◆ Written problem:
Retype the whole listing, please, keeping every line exact and dropping the pictures.

◆ Recorded information:
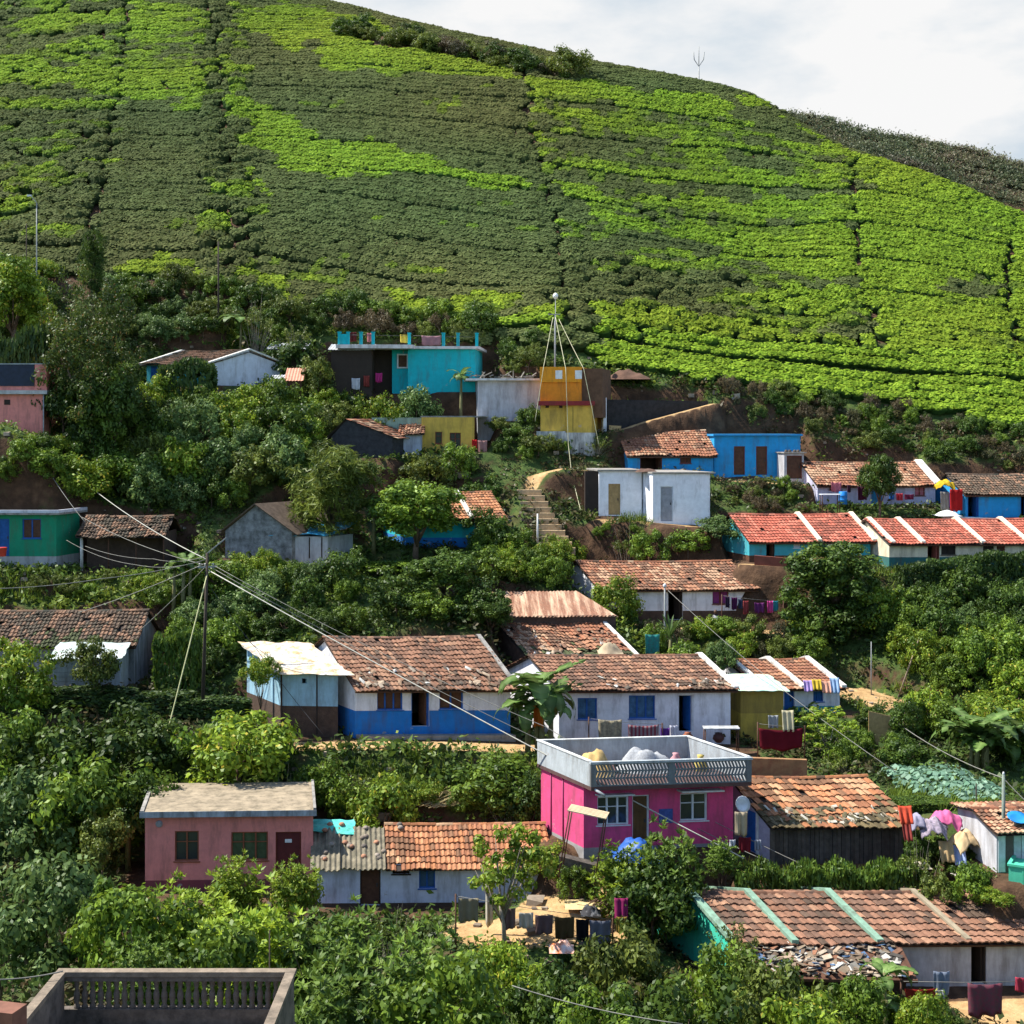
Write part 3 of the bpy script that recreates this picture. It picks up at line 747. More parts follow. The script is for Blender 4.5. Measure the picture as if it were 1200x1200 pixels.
# patches of flush, given by points of the hillside (pixel corners dropped onto the ground) with the share of bright bushes
PATCH = [([(0, 0), (150, 0), (140, 112), (0, 105)], .36), ([(150, 0), (215, 0), (250, 60), (240, 128), (140, 120)], .6), ([(0, 72), (240, 96), (240, 130), (0, 108)], .93),
         ([(240, 0), (290, 0), (300, 330), (240, 300)], .16), ([(275, 8), (335, 12), (375, 40), (350, 62), (300, 42)], .85), ([(370, 48), (420, 46), (600, 72), (607, 104), (480, 88), (380, 84)], .96), ([(330, 2), (480, 42), (400, 46), (320, 30)], .85),
         ([(262, 118), (300, 128), (400, 172), (520, 196), (600, 216), (625, 224), (600, 228), (470, 214), (370, 208), (285, 170)], .97), ([(258, 125), (290, 130), (285, 150), (262, 145)], .9),
         ([(615, 92), (800, 120), (900, 135), (960, 165), (850, 152), (700, 132), (620, 125)], .9), ([(620, 118), (800, 135), (860, 155), (1000, 190), (1000, 225), (640, 213)], .52), ([(640, 160), (740, 175), (740, 205), (650, 205)], .12), ([(840, 175), (900, 175), (990, 215), (870, 212)], .35),
         ([(630, 222), (1000, 238), (1000, 275), (700, 262)], .82), ([(650, 255), (1000, 270), (1005, 338), (760, 300)], .72), ([(660, 270), (830, 285), (840, 300), (690, 300)], .08), ([(690, 300), (900, 320), (1005, 335), (1010, 395), (940, 385), (800, 405), (690, 395)], .17), ([(900, 345), (1010, 350), (1010, 420), (930, 410)], .72),
         ([(900, 130), (1000, 185), (1200, 255), (1300, 300), (1300, 450), (1200, 440), (1030, 425), (1005, 340), (1000, 200)], .9), ([(1100, 320), (1190, 335), (1180, 370), (1090, 350)], .45),
         ([(690, 402), (800, 400), (900, 408), (1020, 420), (1200, 438), (1320, 450), (1320, 560), (1200, 540), (1000, 505), (800, 470), (690, 440)], .95),
         ([(140, 306), (235, 310), (235, 333), (140, 328)], 1), ([(285, 316), (330, 328), (345, 360), (300, 356)], 1), ([(350, 335), (440, 345), (440, 372), (360, 362)], .35), ([(455, 345), (560, 358), (660, 376), (660, 418), (560, 402), (450, 372)], .85),
         ([(284, 208), (322, 214), (320, 232), (288, 226)], .95), ([(84, 200), (116, 204), (116, 236), (84, 232)], .65), ([(0, 205), (60, 205), (60, 225), (0, 222)], .4), ([(0, 105), (140, 115), (110, 300), (0, 290)], .14), ([(540, 225), (640, 235), (640, 300), (560, 300)], .03)]
PLAN = []
for poly, sh in PATCH:
    PLAN.append(([tuple(hit(px, py, 110))[:2] for px, py in poly], sh))
def drop_line(l): return [tuple(hit(px, py, 110))[:2] for px, py in l]
GAPS = [drop_line(l) for l in ([(152, 5), (140, 110), (105, 300)], [(612, 84), (622, 150), (650, 260), (668, 390)], [(1000, 195), (1002, 270), (1012, 350), (1030, 410)], [(245, 10), (262, 120), (270, 310)], [(1190, 260), (1180, 330), (1190, 430)])]
def seg_dist(x, y, l):
    b = np.full(x.shape, 1e9)
    for (ax, ay), (bx, by) in zip(l[:-1], l[1:]):
        t = np.clip(((x - ax) * (bx - ax) + (y - ay) * (by - ay)) / ((bx - ax) ** 2 + (by - ay) ** 2 + 1e-9), 0, 1)
        b = np.minimum(b, np.hypot(x - ax - t * (bx - ax), y - ay - t * (by - ay)))
    return b
rows = []
for yy in np.cumsum(np.r_[108, np.where(np.arange(125) % 6 == 5, 1.42, .96)]):
    half = yy * .40
    xx = np.arange(-half, half, .84) + gt.uniform(-.4, .4)
    rows.append(np.c_[xx + gt.normal(0, .10, len(xx)), yy - .06 * xx + gt.normal(0, .05, len(xx)) + .5 * np.sin(xx * .11 + yy * .03)])
tp = np.concatenate(rows); tx, ty = tp.T; tz = zg(tx, ty)
tpx = CX + F * tx / ty; tpy = HY - F * tz / ty
low = np.interp(tpx, [0, 140, 235, 300, 400, 450, 560, 650, 690, 800, 1000, 1200, 1300], [318, 326, 333, 356, 362, 372, 402, 412, 425, 446, 474, 506, 520])
ok = (tpx > -90) & (tpx < 1290) & (tpy > -90) & (tpy < low) & (ty > 106)
# not beyond the ridge: the sight line must be free
D_ = np.linspace(.45, .985, 60)
vis = np.ones(len(tx), bool)
ii = np.where(ok)[0]
sx = tx[ii][:, None] * D_; sy = ty[ii][:, None] * D_; sz = (tz[ii] + 1.0)[:, None] * D_
vis[ii] = (zg(sx, sy) < sz + .1).all(1)
ok &= vis
# strip of scrub under the crest
scr_poly = drop_line([(398, 30), (500, 55), (610, 78), (665, 98), (600, 84), (500, 66), (440, 58), (400, 46)])
ok &= ~in_poly(tx, ty, scr_poly)
gapd = np.min([seg_dist(tx, ty, l) for l in GAPS], 0)
ok &= gapd > .12 + .42 * gt.random(len(tx))
loose = np.zeros(len(tx), bool)      # older, gappy blocks where single bushes stand apart
for l in ([(0, 0), (150, 0), (108, 300), (-80, 290), (-80, 0)], [(228, 0), (290, 0), (305, 345), (238, 325)], [(655, 300), (1000, 345), (1005, 410), (690, 400)]): loose |= in_poly(tx, ty, drop_line(l))
ok &= gt.random(len(tx)) > np.where(loose, .20, .02)
tx, ty, tz, loose = tx[ok], ty[ok], tz[ok], loose[ok]
share = np.full(len(tx), .045)
jx = tx + (fnoise(tx, ty, .25, 2) - .5) * 5; jy = ty + (fnoise(tx + 50, ty, .25, 2) - .5) * 6
for poly, sh in PLAN: share = np.where(in_poly(jx, jy, poly), sh, share)
share = np.where((ty < 117) & (tx > 7) & (share < .5), .95, share)
mottle = fnoise(tx * .30, ty, .50, 3)
score = share * 1.15 + (share > .85) * .30 - (share < .06) * .35 - ((mottle - .5) * 2.2 + .5 + gt.normal(0, .12, len(tx)))
cls = np.where(score > .10, 2, np.where(score > -.13, 1, 0)); lime = cls == 2
yaw = np.where(gt.random(len(tx)) < .5, 0, np.pi) + gt.normal(0, .25, len(tx)); sc = gt.uniform(1.0, 1.34, len(tx)); sz_ = gt.uniform(.92, 1.12, len(tx)) * np.where(loose, gt.uniform(1.0, 1.55, len(tx)), 1) * np.where(gapd[ok] < 2.2, 1.2, 1)
bright = gt.uniform(.8, 1.18, len(tx)) * (.88 + .3 * fnoise(tx, ty, .06, 2)); hue = fnoise(tx, ty, .045, 3)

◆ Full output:
Write part 3 of the bpy script that recreates this picture. It picks up at line 747. More parts follow. The script is for Blender 4.5. Measure the picture as if it were 1200x1200 pixels.
# patches of flush, given by points of the hillside (pixel corners dropped onto the ground) with the share of bright bushes
PATCH = [([(0, 0), (150, 0), (140, 112), (0, 105)], .36), ([(150, 0), (215, 0), (250, 60), (240, 128), (140, 120)], .6), ([(0, 72), (240, 96), (240, 130), (0, 108)], .93),
         ([(240, 0), (290, 0), (300, 330), (240, 300)], .16), ([(275, 8), (335, 12), (375, 40), (350, 62), (300, 42)], .85), ([(370, 48), (420, 46), (600, 72), (607, 104), (480, 88), (380, 84)], .96), ([(330, 2), (480, 42), (400, 46), (320, 30)], .85),
         ([(262, 118), (300, 128), (400, 172), (520, 196), (600, 216), (625, 224), (600, 228), (470, 214), (370, 208), (285, 170)], .97), ([(258, 125), (290, 130), (285, 150), (262, 145)], .9),
         ([(615, 92), (800, 120), (900, 135), (960, 165), (850, 152), (700, 132), (620, 125)], .9), ([(620, 118), (800, 135), (860, 155), (1000, 190), (1000, 225), (640, 213)], .52), ([(640, 160), (740, 175), (740, 205), (650, 205)], .12), ([(840, 175), (900, 175), (990, 215), (870, 212)], .35),
         ([(630, 222), (1000, 238), (1000, 275), (700, 262)], .82), ([(650, 255), (1000, 270), (1005, 338), (760, 300)], .72), ([(660, 270), (830, 285), (840, 300), (690, 300)], .08), ([(690, 300), (900, 320), (1005, 335), (1010, 395), (940, 385), (800, 405), (690, 395)], .17), ([(900, 345), (1010, 350), (1010, 420), (930, 410)], .72),
         ([(900, 130), (1000, 185), (1200, 255), (1300, 300), (1300, 450), (1200, 440), (1030, 425), (1005, 340), (1000, 200)], .9), ([(1100, 320), (1190, 335), (1180, 370), (1090, 350)], .45),
         ([(690, 402), (800, 400), (900, 408), (1020, 420), (1200, 438), (1320, 450), (1320, 560), (1200, 540), (1000, 505), (800, 470), (690, 440)], .95),
         ([(140, 306), (235, 310), (235, 333), (140, 328)], 1), ([(285, 316), (330, 328), (345, 360), (300, 356)], 1), ([(350, 335), (440, 345), (440, 372), (360, 362)], .35), ([(455, 345), (560, 358), (660, 376), (660, 418), (560, 402), (450, 372)], .85),
         ([(284, 208), (322, 214), (320, 232), (288, 226)], .95), ([(84, 200), (116, 204), (116, 236), (84, 232)], .65), ([(0, 205), (60, 205), (60, 225), (0, 222)], .4), ([(0, 105), (140, 115), (110, 300), (0, 290)], .14), ([(540, 225), (640, 235), (640, 300), (560, 300)], .03)]
PLAN = []
for poly, sh in PATCH:
    PLAN.append(([tuple(hit(px, py, 110))[:2] for px, py in poly], sh))
def drop_line(l): return [tuple(hit(px, py, 110))[:2] for px, py in l]
GAPS = [drop_line(l) for l in ([(152, 5), (140, 110), (105, 300)], [(612, 84), (622, 150), (650, 260), (668, 390)], [(1000, 195), (1002, 270), (1012, 350), (1030, 410)], [(245, 10), (262, 120), (270, 310)], [(1190, 260), (1180, 330), (1190, 430)])]
def seg_dist(x, y, l):
    b = np.full(x.shape, 1e9)
    for (ax, ay), (bx, by) in zip(l[:-1], l[1:]):
        t = np.clip(((x - ax) * (bx - ax) + (y - ay) * (by - ay)) / ((bx - ax) ** 2 + (by - ay) ** 2 + 1e-9), 0, 1)
        b = np.minimum(b, np.hypot(x - ax - t * (bx - ax), y - ay - t * (by - ay)))
    return b
rows = []
for yy in np.cumsum(np.r_[108, np.where(np.arange(125) % 6 == 5, 1.42, .96)]):
    half = yy * .40
    xx = np.arange(-half, half, .84) + gt.uniform(-.4, .4)
    rows.append(np.c_[xx + gt.normal(0, .10, len(xx)), yy - .06 * xx + gt.normal(0, .05, len(xx)) + .5 * np.sin(xx * .11 + yy * .03)])
tp = np.concatenate(rows); tx, ty = tp.T; tz = zg(tx, ty)
tpx = CX + F * tx / ty; tpy = HY - F * tz / ty
low = np.interp(tpx, [0, 140, 235, 300, 400, 450, 560, 650, 690, 800, 1000, 1200, 1300], [318, 326, 333, 356, 362, 372, 402, 412, 425, 446, 474, 506, 520])
ok = (tpx > -90) & (tpx < 1290) & (tpy > -90) & (tpy < low) & (ty > 106)
# not beyond the ridge: the sight line must be free
D_ = np.linspace(.45, .985, 60)
vis = np.ones(len(tx), bool)
ii = np.where(ok)[0]
sx = tx[ii][:, None] * D_; sy = ty[ii][:, None] * D_; sz = (tz[ii] + 1.0)[:, None] * D_
vis[ii] = (zg(sx, sy) < sz + .1).all(1)
ok &= vis
# strip of scrub under the crest
scr_poly = drop_line([(398, 30), (500, 55), (610, 78), (665, 98), (600, 84), (500, 66), (440, 58), (400, 46)])
ok &= ~in_poly(tx, ty, scr_poly)
gapd = np.min([seg_dist(tx, ty, l) for l in GAPS], 0)
ok &= gapd > .12 + .42 * gt.random(len(tx))
loose = np.zeros(len(tx), bool)      # older, gappy blocks where single bushes stand apart
for l in ([(0, 0), (150, 0), (108, 300), (-80, 290), (-80, 0)], [(228, 0), (290, 0), (305, 345), (238, 325)], [(655, 300), (1000, 345), (1005, 410), (690, 400)]): loose |= in_poly(tx, ty, drop_line(l))
ok &= gt.random(len(tx)) > np.where(loose, .20, .02)
tx, ty, tz, loose = tx[ok], ty[ok], tz[ok], loose[ok]
share = np.full(len(tx), .045)
jx = tx + (fnoise(tx, ty, .25, 2) - .5) * 5; jy = ty + (fnoise(tx + 50, ty, .25, 2) - .5) * 6
for poly, sh in PLAN: share = np.where(in_poly(jx, jy, poly), sh, share)
share = np.where((ty < 117) & (tx > 7) & (share < .5), .95, share)
mottle = fnoise(tx * .30, ty, .50, 3)
score = share * 1.15 + (share > .85) * .30 - (share < .06) * .35 - ((mottle - .5) * 2.2 + .5 + gt.normal(0, .12, len(tx)))
cls = np.where(score > .10, 2, np.where(score > -.13, 1, 0)); lime = cls == 2
yaw = np.where(gt.random(len(tx)) < .5, 0, np.pi) + gt.normal(0, .25, len(tx)); sc = gt.uniform(1.0, 1.34, len(tx)); sz_ = gt.uniform(.92, 1.12, len(tx)) * np.where(loose, gt.uniform(1.0, 1.55, len(tx)), 1) * np.where(gapd[ok] < 2.2, 1.2, 1)
bright = gt.uniform(.8, 1.18, len(tx)) * (.88 + .3 * fnoise(tx, ty, .06, 2)); hue = fnoise(tx, ty, .045, 3)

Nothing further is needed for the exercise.